Envision from Triangles

When only Triangle data is available

ReservePrism facilitates the development of methodologies other than the customary triangle methodologies. However, in some situations, only loss development triangle data is available. In this case, ReservePrism has an Advanced Triangle Engine that back-fits the simulation parameters from your Paid, Incurred, Closed Count, and Reported Count, etc, triangles. Triangle data has important information "squeezed" (accumulated) away, thus the parameter fitting is not as accurate as it would be if detailed claim data were directly fitted. However results are very promising due to preliminary tests of our optimization algorithm.

Knowledge Base: What is Average Absolute Incremental Error (AAIE)?
Knowledge Base: What is Payment Count Triangle?

Example 1, Frequency and Report Lag Fit through Reported Count Triangle.

  • Assume starting parameters for the Report Lag Distribution X
  • Form a simulated Reported Count triangle S  
  • Do a Maximum-Likelihood Fit between S and your real Reported Count triangle R, by minimizing the Average Absolute Incremental Error. System concludes with the best fitted Report Lag parameters of X.
Report Count Triangle

Let us assume the triangle on the left is your company incremental Reported Count Triangle.


You don't know your report lag distribution or you only have a rough estimate of the mean report lag value from your claim department.


Let us find out.


Report Count Triangle

First, let us load the triangle to ReservePrism.

Report Lag Prove

You only need to select a distribution family. ReservePrism then optimizes the report lag fitting by minimizing the Average Absolute Incremental Percentage Error between the fitted and the real Report Count Triangles.


After the fitting calculation, your coverage's Annual Frequency is generated as well.

Report Lag Prove

The triangle on the left is the simulated Report Count Triangle, generated from the fitted Report Lag distribution.


Your Report Lag distribution is: Exponential (rate=0.009247)


Example 2, Settlement Lag Fit

Similar to the Report Lag distribution calculation, ReservePrism finds your Settlement Lag in the following steps. But this procedure is much more complex, and involves both of your Reported Count and Closed Count triangles as input.

  • Assume starting parameters for the Settlement Lag Distribution X
  • Form a simulated Closed Count triangle S  
  • Do a Maximum-Likelihood Fit between S and your real Closed Count triangle R, by minimizing the Average Absolute Incremental Error. System concludes with the best fitted Settlement Lag parameters of X.

Example 3, Loss Size Severity Fit

Back-fitting Severity from Paid Loss and Count triangles is very challenging due to its nature of information loss. But we applied these methodologies in ReservePrism.

Tweedie Compound Model

We are in the process of finalizing this Tweedie-Weibull model from published CAS papers combined with our own modeling methodologies.

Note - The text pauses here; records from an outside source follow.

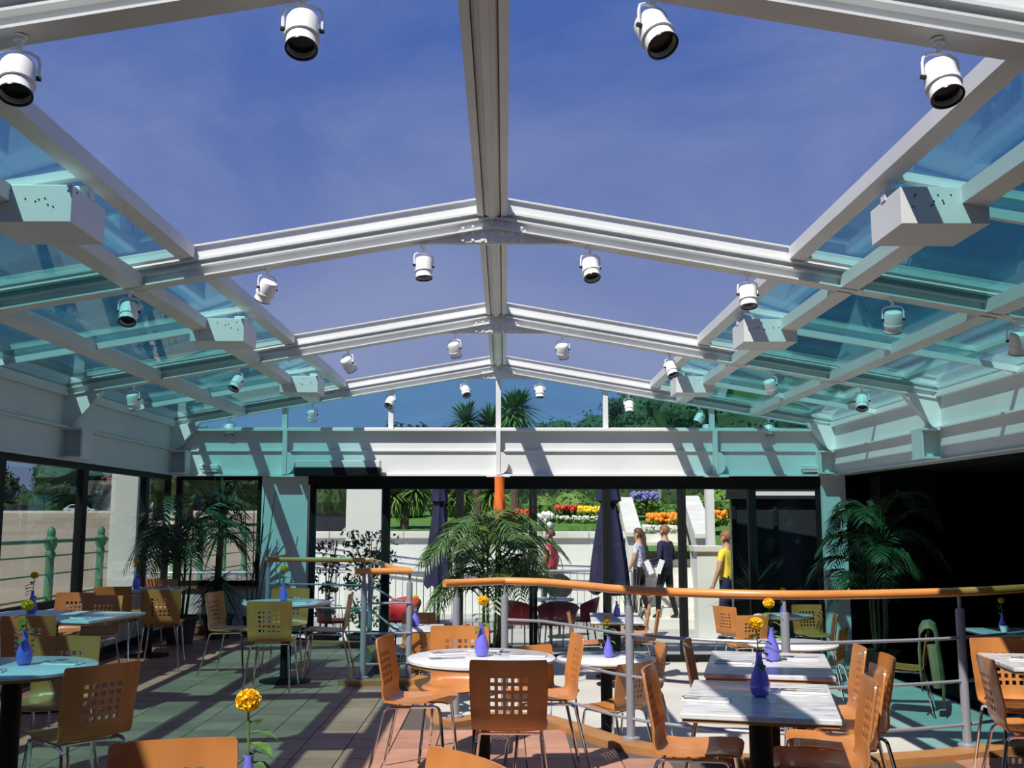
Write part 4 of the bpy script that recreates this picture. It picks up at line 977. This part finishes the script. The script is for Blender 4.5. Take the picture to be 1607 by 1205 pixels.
t = thing('hedge', 'long dark clipped hedge behind the lawn bushes', 'hedge', (2.0, 40, 2.0)); rs = random.Random(77)
mbx = MB()
for i in range(30):
    cx = -9 + 18 * i / 29; hh = rs.uniform(1.3, 1.9); mbx.ball((cx, 0, hh * .45), (.55, .5, hh * .6), 8, 6, .25); leafball(mbx, (cx, -.1, hh * .5), .75, 90, .11, rs, 1.1)
stuff(mbx.build('foliage', 'tree', t)); MB().tube([(-9, .1, .1), (9, .1, .1)], .05, 6).build('stem', 'bark', t)
t = thing('grass_clump', 'spiky grass clump on the garden wall behind the fence', 'grass', (1.75, 21.3, .95)); mbx = MB(); rs = random.Random(9)
for i in range(120): sword(mbx, (rs.uniform(-.4, .4), rs.uniform(-.2, .2), 0), (rs.uniform(-.4, .4), rs.uniform(-.3, .3), 1), rs.uniform(.35, .62), .008, .1)
stuff(mbx.build('blades', 'bush', t))
def shrub(label, x, y, z, z0, z1, r, n, m, seed, ls=.05, ph=.35):
    rs = random.Random(seed); t = thing('potted_shrub', label, 'shrub', (x, y, z))
    pot(t, .2, ph)
    for i in range(6):
        a = rs.random() * 6.28; MB().tube([(0, 0, ph * .9), (r * .3 * math.cos(a), r * .3 * math.sin(a), (z0 + z1) / 2), (r * .8 * math.cos(a), r * .8 * math.sin(a), z1)], [.012, .009, .004], 5).build('stem', 'bark', t, True)
    mbx = MB()
    for i in range(n):
        a = rs.random() * 6.28; q = r * math.sqrt(rs.random()); zz = rs.uniform(z0, z1)
        leafball(mbx, (q * math.cos(a), q * math.sin(a), zz), .07, 6, ls, rs)
    stuff(mbx.build('foliage', m, t))
shrub('potted olive-like shrub outside between the white pillar and the door frame', -1.95, 14.95, -.42, .95, 1.78, .40, 130, 'palm', 1)
shrub('narrow reddish potted shrub outside the first glass door', -2.52, 14.75, -.42, .5, 1.65, .17, 46, 'bark', 2)
shrub('low potted shrub outside beside the red chair', -2.0, 14.7, -.42, .45, .85, .22, 26, 'bush', 3)
t = thing('twiggy_shrub', 'bare twiggy shrub outside by the girl in the patterned top', 'shrub', (2.05, 16.2, -.42)); pot(t, .18, .3); rs = random.Random(8)
for i in range(16):
    a = rs.random() * 6.28; h = rs.uniform(.7, 1.35); MB().tube([(0, 0, .25), (.12 * math.cos(a), .1 * math.sin(a), h * .6), (.32 * math.cos(a), .2 * math.sin(a), h)], [.009, .006, .003], 5).build('twig', 'bark', t)

# ------------------------------------------------------------------ outside furniture
def parasol(label, x, y, rb_, z0, z1, seed):
    rs = random.Random(seed); t = thing('folded_parasol', label, 'parasol', (x, y, -.42), 0, 'folded navy parasols')
    n = 24; rows = []; zt = 1.78 + .42
    zs = [(z0, rb_), (z0 + .06, rb_ * 1.0), (z0 + .5, rb_ * .86), (zt - .35, rb_ * .60), (zt - .03, rb_ * .40), (zt, rb_ * .36), (zt + .05, rb_ * .62), (zt + .2, rb_ * .5), (z1 - .05, .06), (z1, .02)]
    vs = []
    for i, (z, r_) in enumerate(zs):
        for k in range(n):
            f = 1 + (.16 if k % 3 == 0 else -.08) * (1 if i < 8 else .2); a = 2 * PI * k / n
            vs.append((r_ * f * math.cos(a), r_ * f * math.sin(a), z + (.03 * math.cos(k * PI) if i == 0 else 0)))
    fs = [(i * n + k, i * n + (k + 1) % n, (i + 1) * n + (k + 1) % n, (i + 1) * n + k) for i in range(len(zs) - 1) for k in range(n)] + [tuple(range(n))[::-1], tuple((len(zs) - 1) * n + k for k in range(n))]
    MB().add(vs, fs).build('canopy', 'navy', t, True)
    MB().lathe([(rb_ * .42, zt - .02), (rb_ * .42, zt + .02)], 16).build('tie', 'black', t)
    MB().tube([(0, 0, 0), (0, 0, z0 + .1)], .022, 8).build('pole', 'black', t, True)
    MB().lathe([(.24, 0), (.24, .05), (.05, .08)], 16).build('base', 'darkgrey', t)
parasol('folded navy parasol outside beside the shrub and the first door post', -1.08, 17.0, .21, .86, 3.1, 1)
parasol('folded navy parasol outside in front of the lawn and garden steps', 1.66, 16.4, .29, .80, 3.0, 2)
def tub(label, x, y, rz, m):
    t = thing('tub_chair', label, 'chair', (x, y, -.42), math.radians(rz), 'outdoor tub chairs')
    n = 14; vs = []
    for i, z in enumerate((.40, .58, .76)):
        for k in range(n + 1):
            a = math.radians(-20 - 140 * k / n); r_ = .25 + .04 * i; hh = z - (0 if i < 2 else .10 * (abs(k - n / 2) / (n / 2)) ** 2)
            vs.append((r_ * math.cos(a), r_ * math.sin(a) * .9, hh))
    fs = [(i * (n + 1) + k, i * (n + 1) + k + 1, (i + 1) * (n + 1) + k + 1, (i + 1) * (n + 1) + k) for i in range(2) for k in range(n)]
    b = MB().add(vs, fs).build('backrest', m, t, True); q = b.modifiers.new('s', 'SOLIDIFY'); q.thickness = .02
    MB().lathe([(.05, .40), (.25, .40), (.26, .42), (.24, .44), (.03, .43)], 20).build('seat', m, t, True)
    for sx in (-1, 1):
        MB().tube([(sx * .24, .2, 0), (sx * .22, .18, .42)], .011, 6).build('leg', 'black', t, True)
        MB().tube([(sx * .22, -.22, 0), (sx * .18, -.16, .42)], .011, 6).build('leg', 'black', t, True)
        MB().tube([(sx * .22, .18, .42), (sx * .27, .16, .62), (sx * .29, -.02, .64), (sx * .27, -.1, .60)], .011, 6).build('arm', 'steel', t, True)
tub('red tub chair outside the first glass door', -2.60, 15.9, -70, 'red')
tub('red tub chair outside half hidden by the grey railing posts', -1.62, 16.0, 150, 'red')
tub('bright red tub chair outside just past the palm fronds', .22, 15.7, -30, 'red')
tub('maroon tub chair outside tucked under the metal table', .78, 15.55, 5, 'darkred')
tub('maroon tub chair outside to the parasol side of the metal table', 1.16, 16.15, 70, 'darkred')
t = thing('bistro_table', 'round grey metal table outside among the red chairs', 'table', (.72, 16.2, -.42))
MB().lathe([(.36, .70), (.365, .71), (.36, .725)], 28).build('tabletop', 'steel', t, True)
MB().tube([(0, 0, .03), (0, 0, .70)], .025, 8).build('column', 'black', t); MB().lathe([(.22, 0), (.22, .02), (.03, .05)], 16).build('base', 'black', t)
t = thing('tipped_table', 'grey round tabletop tipped upright behind the red chairs', 'table', (.92, 17.4, -.42))
MB().lathe([(.22, -.012), (.225, 0), (.22, .012)], 28, Matrix.Translation((0, 0, .84)) @ Matrix.Rotation(math.radians(62), 4, 'X')).build('tabletop', 'darkgrey', t, True)
MB().tube([(0, .05, 0), (0, .03, .9)], .022, 8).build('column', 'black', t); MB().lathe([(.2, 0), (.2, .02), (.03, .05)], 16, Matrix.Translation((0, .05, 0))).build('base', 'black', t)
t = thing('lamp_post', 'thin pale pole standing on the lawn behind the garden steps', 'pole', (5.0, 33, 1.8))
MB().tube([(0, 0, 0), (0, 0, 2.4)], .06, 8).build('shaft', 'steel', t); MB().ball((0, 0, 2.5), .16, 10, 7).build('lantern', 'white', t)

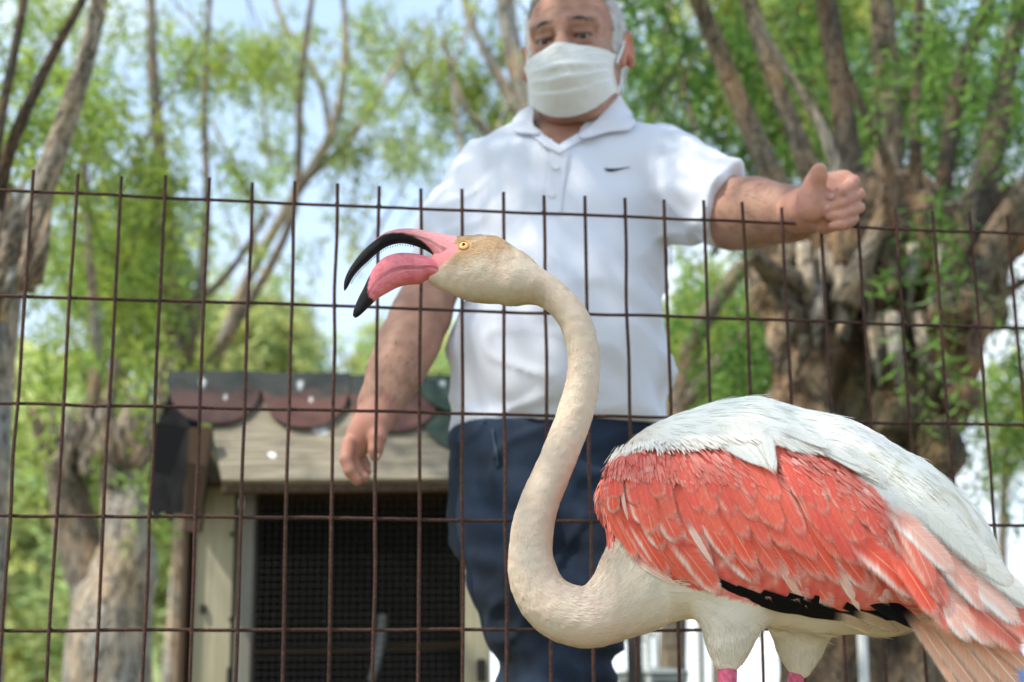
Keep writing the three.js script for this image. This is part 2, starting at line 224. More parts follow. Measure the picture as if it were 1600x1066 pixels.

Paid Loss Brute Force Fit Model
  • Assume starting parameters for the Severity (Loss Size) Distribution X
  • Based on the count values from your real Payment Count triangle (or simply Closed With Payment Count), sample X from each triangle cell
  • De-Trend each triangle cell
  • Applying Limit and Deductible, applying P0, applying Trend and Alpha, and possible, applying Copula, from those samples in each cell
  • Form a simulated Paid Loss triangle S
  • Do a Maximum-Likelihood Fit between S and your real Paid Loss triangle R, by minimizing the Average Absolute Incremental Error. System concludes with the best fitted Severity parameters of X.